Immobile mai, guai a farlo. Sempre in movimento sgusciando tra i centrali. Dall’Olimpico, all’Olimpico. Prima la Mole e oggi il Colosseo. All’ombra di entrambe. “L’avrà scetat’ o sol. Innamorato di Roma e dei suoi vicoli. Sempre in giro. Tanto ci pensa Jessica ad immortalare tutto su Instagram. “E se dovesse segnare al Torino?”. Non esulterebbe, basta leggere la lettera con cui si congedò prima dell’inizio col Borussia. Una sfilza di “grazie” distribuiti tra staff e giocatori. Ventura in testa. 22 gol non si dimenticano, specie quel titolo di capocannoniere che lo portò ai Mondiali brasiliani. Neanche l’amico Cerci, poi. Una spalla ideale. Torino è stata una scintilla, una schiocco di dita. Una lampadina che si è accesa all’improvviso grazie a un’intuizione di Petrachi, ds come pochi. Quella forza che ti dice “Sai che c’è? Ce la posso fare”. Consapevolezza. Al Genoa, Ciro aveva segnato solo cinque gol. “Un momento difficile”. Abbattersi: MAI. Rialzarsi: sempre. Style of live. Anche se con le lingue…“Me la cavo meglio col dialetto napoletano!”. Fece la fine di Signori e al posto di Zeman trovò Ventura: “Bomber? Io?”. Non reagì così, Immobile. In fondo bomber lo era già stato col Pescara e proprio col Boemo (28 gol). Ma stupì l’Italia intera, pure il fantacalcio. Si era un po’ perso, ci può stare. Ritrovarsi era più complicato e ci è riuscito alla grandissima. Diventando finalmente “Grande”.

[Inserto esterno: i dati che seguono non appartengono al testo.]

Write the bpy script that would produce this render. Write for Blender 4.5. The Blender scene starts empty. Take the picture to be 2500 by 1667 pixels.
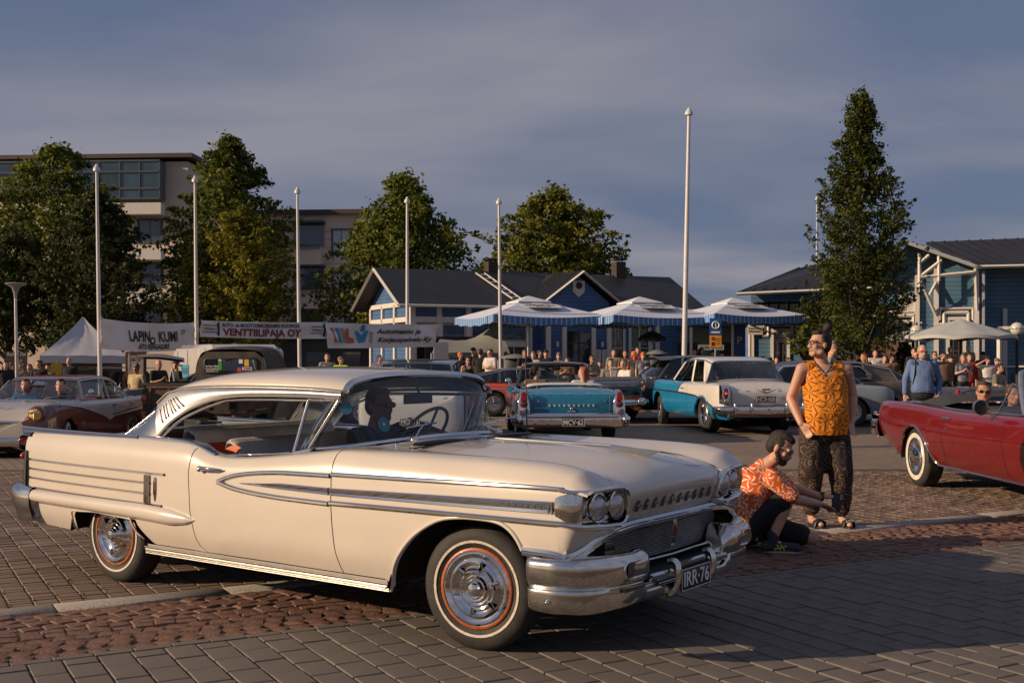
import bpy,bmesh,math,random
import numpy as np
from mathutils import Vector,Matrix
R=math.radians
random.seed(11);RNG=np.random.default_rng(5)
SC=bpy.context.scene
COL=SC.collection
# ------------------------------------------------------------------ camera, sky, sun, exposure
EYE=1.538;FPX=2817.3;HORIZON=869.7
cam_d=bpy.data.cameras.new('camera');cam=bpy.data.objects.new('camera',cam_d);COL.objects.link(cam)
cam.location=(0,0,EYE);cam.rotation_euler=(R(90),0,0)
cam_d.sensor_width=36;cam_d.lens=FPX/2500*36;cam_d.shift_y=(HORIZON-833.5)/2500
cam_d.clip_start=.1;cam_d.clip_end=3000
SC.camera=cam
SUN_AZ,SUN_EL=14.5,19.0
sd=bpy.data.lights.new('sun','SUN');sun=bpy.data.objects.new('sun',sd);COL.objects.link(sun)
sd.energy=5.0;sd.angle=R(.55);sd.color=(1.0,.73,.47)
ca,sa,ce,se=math.cos(R(SUN_AZ)),math.sin(R(SUN_AZ)),math.cos(R(SUN_EL)),math.sin(R(SUN_EL))
sun.rotation_euler=Vector((ca*ce,sa*ce,-se)).to_track_quat('-Z','Y').to_euler()
W=bpy.data.worlds.new('World');SC.world=W;W.use_nodes=True
nt=W.node_tree;N=nt.nodes;N.clear()
out=N.new('ShaderNodeOutputWorld');bg=N.new('ShaderNodeBackground')
sky=N.new('ShaderNodeTexSky');sky.sky_type='NISHITA';sky.sun_disc=False
sky.sun_elevation=R(SUN_EL);sky.sun_rotation=math.atan2(-ca,-sa)
sky.air_density=1.0;sky.dust_density=1.5;sky.ozone_density=2.0
bg.inputs['Strength'].default_value=.1
tc=N.new('ShaderNodeTexCoord');sep=N.new('ShaderNodeSeparateXYZ');nt.links.new(tc.outputs['Generated'],sep.inputs[0])
def nmath(op,a,b=None,tree=None):
 tree=tree or nt
 n=tree.nodes.new('ShaderNodeMath');n.operation=op
 for i,v in enumerate((a,b)):
  if v is None:continue
  if isinstance(v,(int,float)):n.inputs[i].default_value=v
  else:tree.links.new(v,n.inputs[i])
 return n.outputs[0]
zz=nmath('ADD',nmath('MAXIMUM',sep.outputs[2],0.0),.16)
comb=N.new('ShaderNodeCombineXYZ')
nt.links.new(nmath('DIVIDE',sep.outputs[0],zz),comb.inputs[0]);nt.links.new(nmath('DIVIDE',sep.outputs[1],zz),comb.inputs[1])
def wnoise(scale,detail,rough,off):
 m=N.new('ShaderNodeMapping');m.inputs['Location'].default_value=off;m.inputs['Scale'].default_value=(.62,1.0,1);m.inputs['Rotation'].default_value=(0,0,R(-12))
 nt.links.new(comb.outputs[0],m.inputs[0])
 n=N.new('ShaderNodeTexNoise');n.inputs['Scale'].default_value=scale;n.inputs['Detail'].default_value=detail;n.inputs['Roughness'].default_value=rough
 n.inputs['Distortion'].default_value=.35
 nt.links.new(m.outputs[0],n.inputs[0]);return n.outputs[0]
cl=N.new('ShaderNodeValToRGB');nt.links.new(wnoise(1.0,5,.48,(3.1,1.7,0)),cl.inputs[0])
cl.color_ramp.elements[0].position=.40;cl.color_ramp.elements[0].color=(1.18,1.50,2.45,1)
cl.color_ramp.elements[1].position=.66;cl.color_ramp.elements[1].color=(2.75,2.62,3.15,1)
mx=N.new('ShaderNodeMixRGB');mx.inputs[0].default_value=.9
nt.links.new(sky.outputs[0],mx.inputs[1]);nt.links.new(cl.outputs[0],mx.inputs[2])
nt.links.new(mx.outputs[0],bg.inputs['Color']);nt.links.new(bg.outputs[0],out.inputs[0])
SC.view_settings.view_transform='Standard';SC.view_settings.look='None'
SC.view_settings.exposure=0.0;SC.view_settings.gamma=1.0;SC.view_settings.use_curve_mapping=False
SC.cycles.max_bounces=8;SC.cycles.transparent_max_bounces=24;SC.cycles.caustics_reflective=False;SC.cycles.caustics_refractive=False
SC.cycles.sample_clamp_indirect=6.0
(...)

Ne ha fatte di campagne in giro per l’Europa, ne ha combattute di battaglie. Ma tra Spagna e Germania ha sempre perso, non è dovuto andare neanche fino in Russia. Così così al Borussia: “Non parlavo con nessuno”. Tedeschi “freddi”. Malino anche al Siviglia. Panta rei, dicono. “Tutto scorre”. E infine sì, tutto ritorna. Come il Torino e i suoi tifosi. Come l’Olimpico. Come l’erbetta che l’ha reso uomo e l’ha riaccolto due anni dopo. Cinque gol, un infortunio e la nascita del tandem Immobile-Belotti, replicato anche in Nazionale. Infine, però, qualche dissidio col presidente Cairo: “Non è convinto? Non lo riscatto”. Sassolini, nulla più. Perché la sua storia col Toro resta tale. Come quella lampadina che s’accese all’improvviso illuminando il mondo pallonaro. Parte la musica, Rocco Hunt nella playlist. L’erbetta dell’Olimpico sotto gli scarpini. Brividi forti. E’ sempre ‘nu juorno buono per tornare a Torino.